== Records to use ==

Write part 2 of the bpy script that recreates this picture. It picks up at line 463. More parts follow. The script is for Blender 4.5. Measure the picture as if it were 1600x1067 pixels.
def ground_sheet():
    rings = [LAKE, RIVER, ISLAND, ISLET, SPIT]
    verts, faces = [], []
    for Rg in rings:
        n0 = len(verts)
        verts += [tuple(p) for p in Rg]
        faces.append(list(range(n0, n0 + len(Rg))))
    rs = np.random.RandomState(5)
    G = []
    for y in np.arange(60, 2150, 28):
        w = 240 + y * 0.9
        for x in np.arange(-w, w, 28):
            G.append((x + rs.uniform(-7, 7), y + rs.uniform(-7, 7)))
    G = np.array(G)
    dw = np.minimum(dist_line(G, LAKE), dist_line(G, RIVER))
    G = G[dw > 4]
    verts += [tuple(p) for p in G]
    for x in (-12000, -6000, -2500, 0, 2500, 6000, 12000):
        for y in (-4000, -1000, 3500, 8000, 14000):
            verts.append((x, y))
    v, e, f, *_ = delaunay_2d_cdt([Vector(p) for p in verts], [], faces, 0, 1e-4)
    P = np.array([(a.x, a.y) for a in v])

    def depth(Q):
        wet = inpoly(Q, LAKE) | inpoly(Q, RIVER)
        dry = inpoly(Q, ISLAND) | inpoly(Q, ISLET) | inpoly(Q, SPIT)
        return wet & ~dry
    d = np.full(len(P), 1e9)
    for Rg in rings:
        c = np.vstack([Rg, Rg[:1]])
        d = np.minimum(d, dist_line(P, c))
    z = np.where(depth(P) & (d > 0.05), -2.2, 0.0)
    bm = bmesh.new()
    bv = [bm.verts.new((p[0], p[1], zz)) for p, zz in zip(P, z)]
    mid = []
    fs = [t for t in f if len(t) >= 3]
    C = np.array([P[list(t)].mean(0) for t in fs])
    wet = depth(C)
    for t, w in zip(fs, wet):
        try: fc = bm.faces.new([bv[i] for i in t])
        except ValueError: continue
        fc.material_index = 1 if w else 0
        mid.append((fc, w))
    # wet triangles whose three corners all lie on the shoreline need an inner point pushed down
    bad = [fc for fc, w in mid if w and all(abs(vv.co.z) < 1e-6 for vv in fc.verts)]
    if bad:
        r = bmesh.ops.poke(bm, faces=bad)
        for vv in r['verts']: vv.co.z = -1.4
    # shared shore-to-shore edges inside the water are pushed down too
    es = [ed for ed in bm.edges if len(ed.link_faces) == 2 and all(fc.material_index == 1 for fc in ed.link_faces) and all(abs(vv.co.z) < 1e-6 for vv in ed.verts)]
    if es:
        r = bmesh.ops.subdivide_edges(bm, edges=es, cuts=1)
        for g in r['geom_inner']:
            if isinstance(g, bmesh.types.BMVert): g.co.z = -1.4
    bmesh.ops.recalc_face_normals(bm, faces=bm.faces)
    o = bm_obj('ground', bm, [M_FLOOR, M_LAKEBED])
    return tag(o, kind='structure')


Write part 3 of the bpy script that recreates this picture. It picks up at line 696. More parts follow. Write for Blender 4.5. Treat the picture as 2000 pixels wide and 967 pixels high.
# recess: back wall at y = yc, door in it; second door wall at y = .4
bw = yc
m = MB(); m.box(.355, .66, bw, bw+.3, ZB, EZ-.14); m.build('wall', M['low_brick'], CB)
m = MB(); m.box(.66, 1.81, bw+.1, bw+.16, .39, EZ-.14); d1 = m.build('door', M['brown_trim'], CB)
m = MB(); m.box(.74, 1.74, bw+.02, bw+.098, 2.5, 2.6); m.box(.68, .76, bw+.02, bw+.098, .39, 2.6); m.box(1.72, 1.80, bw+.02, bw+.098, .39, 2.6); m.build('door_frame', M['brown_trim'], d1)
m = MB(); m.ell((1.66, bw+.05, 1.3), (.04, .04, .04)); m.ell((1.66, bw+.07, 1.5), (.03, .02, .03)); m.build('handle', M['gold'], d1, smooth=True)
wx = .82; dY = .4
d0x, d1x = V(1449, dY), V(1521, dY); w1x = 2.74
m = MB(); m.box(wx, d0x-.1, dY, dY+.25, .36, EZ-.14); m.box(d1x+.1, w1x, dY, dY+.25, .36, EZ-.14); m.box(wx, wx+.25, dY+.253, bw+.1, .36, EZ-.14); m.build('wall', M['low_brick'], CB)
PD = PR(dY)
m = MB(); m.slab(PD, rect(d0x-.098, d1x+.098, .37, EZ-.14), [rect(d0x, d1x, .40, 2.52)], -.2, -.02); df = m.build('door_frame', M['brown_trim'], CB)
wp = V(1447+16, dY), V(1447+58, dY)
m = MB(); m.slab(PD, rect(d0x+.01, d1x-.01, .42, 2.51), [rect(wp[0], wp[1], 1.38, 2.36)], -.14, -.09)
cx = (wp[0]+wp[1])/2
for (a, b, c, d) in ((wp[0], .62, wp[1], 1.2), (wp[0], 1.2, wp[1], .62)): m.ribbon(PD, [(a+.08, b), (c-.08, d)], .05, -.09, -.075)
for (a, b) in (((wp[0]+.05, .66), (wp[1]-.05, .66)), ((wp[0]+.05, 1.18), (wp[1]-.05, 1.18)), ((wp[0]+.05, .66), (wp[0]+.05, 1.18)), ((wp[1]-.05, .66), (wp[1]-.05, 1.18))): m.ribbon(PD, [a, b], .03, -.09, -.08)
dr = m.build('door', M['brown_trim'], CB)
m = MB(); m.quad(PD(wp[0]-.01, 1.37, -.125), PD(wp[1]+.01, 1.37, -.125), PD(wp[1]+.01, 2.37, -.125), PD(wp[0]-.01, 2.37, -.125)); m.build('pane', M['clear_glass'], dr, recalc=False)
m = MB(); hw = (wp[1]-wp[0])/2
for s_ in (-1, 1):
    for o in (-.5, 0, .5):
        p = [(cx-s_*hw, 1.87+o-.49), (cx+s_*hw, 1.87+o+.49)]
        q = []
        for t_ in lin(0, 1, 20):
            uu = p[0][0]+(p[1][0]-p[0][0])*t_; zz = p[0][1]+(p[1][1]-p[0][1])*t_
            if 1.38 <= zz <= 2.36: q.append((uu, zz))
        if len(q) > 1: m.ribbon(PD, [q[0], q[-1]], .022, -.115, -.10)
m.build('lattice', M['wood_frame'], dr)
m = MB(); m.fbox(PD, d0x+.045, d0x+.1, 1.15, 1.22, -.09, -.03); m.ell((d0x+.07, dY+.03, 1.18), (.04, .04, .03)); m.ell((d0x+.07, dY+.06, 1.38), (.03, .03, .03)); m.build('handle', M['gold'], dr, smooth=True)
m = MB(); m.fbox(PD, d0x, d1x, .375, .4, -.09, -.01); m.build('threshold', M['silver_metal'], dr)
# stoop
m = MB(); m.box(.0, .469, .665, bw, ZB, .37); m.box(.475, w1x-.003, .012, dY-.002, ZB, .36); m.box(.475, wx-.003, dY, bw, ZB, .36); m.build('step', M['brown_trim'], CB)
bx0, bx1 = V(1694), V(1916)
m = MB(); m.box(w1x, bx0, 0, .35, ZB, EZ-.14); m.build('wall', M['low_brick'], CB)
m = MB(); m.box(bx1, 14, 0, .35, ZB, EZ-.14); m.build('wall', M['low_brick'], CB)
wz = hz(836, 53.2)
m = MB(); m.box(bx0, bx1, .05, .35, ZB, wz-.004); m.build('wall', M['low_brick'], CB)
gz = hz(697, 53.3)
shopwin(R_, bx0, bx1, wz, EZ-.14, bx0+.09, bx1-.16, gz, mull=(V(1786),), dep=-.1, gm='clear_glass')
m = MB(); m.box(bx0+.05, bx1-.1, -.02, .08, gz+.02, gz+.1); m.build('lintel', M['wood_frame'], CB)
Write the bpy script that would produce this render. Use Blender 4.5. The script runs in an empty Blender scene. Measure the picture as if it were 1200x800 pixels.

===

-- Requirement --
Extract every line from the one containing "wz = hz(836, 53.2)" to the end of the entries, including both of those lines, exactly as given and with nothing added.

-- Result --
wz = hz(836, 53.2)
m = MB(); m.box(bx0, bx1, .05, .35, ZB, wz-.004); m.build('wall', M['low_brick'], CB)
gz = hz(697, 53.3)
shopwin(R_, bx0, bx1, wz, EZ-.14, bx0+.09, bx1-.16, gz, mull=(V(1786),), dep=-.1, gm='clear_glass')
m = MB(); m.box(bx0+.05, bx1-.1, -.02, .08, gz+.02, gz+.1); m.build('lintel', M['wood_frame'], CB)
Write the bpy script that would produce this render. Use Blender 4.5. The script runs in an empty Blender scene. Measure the picture as if it were 1200x800 pixels.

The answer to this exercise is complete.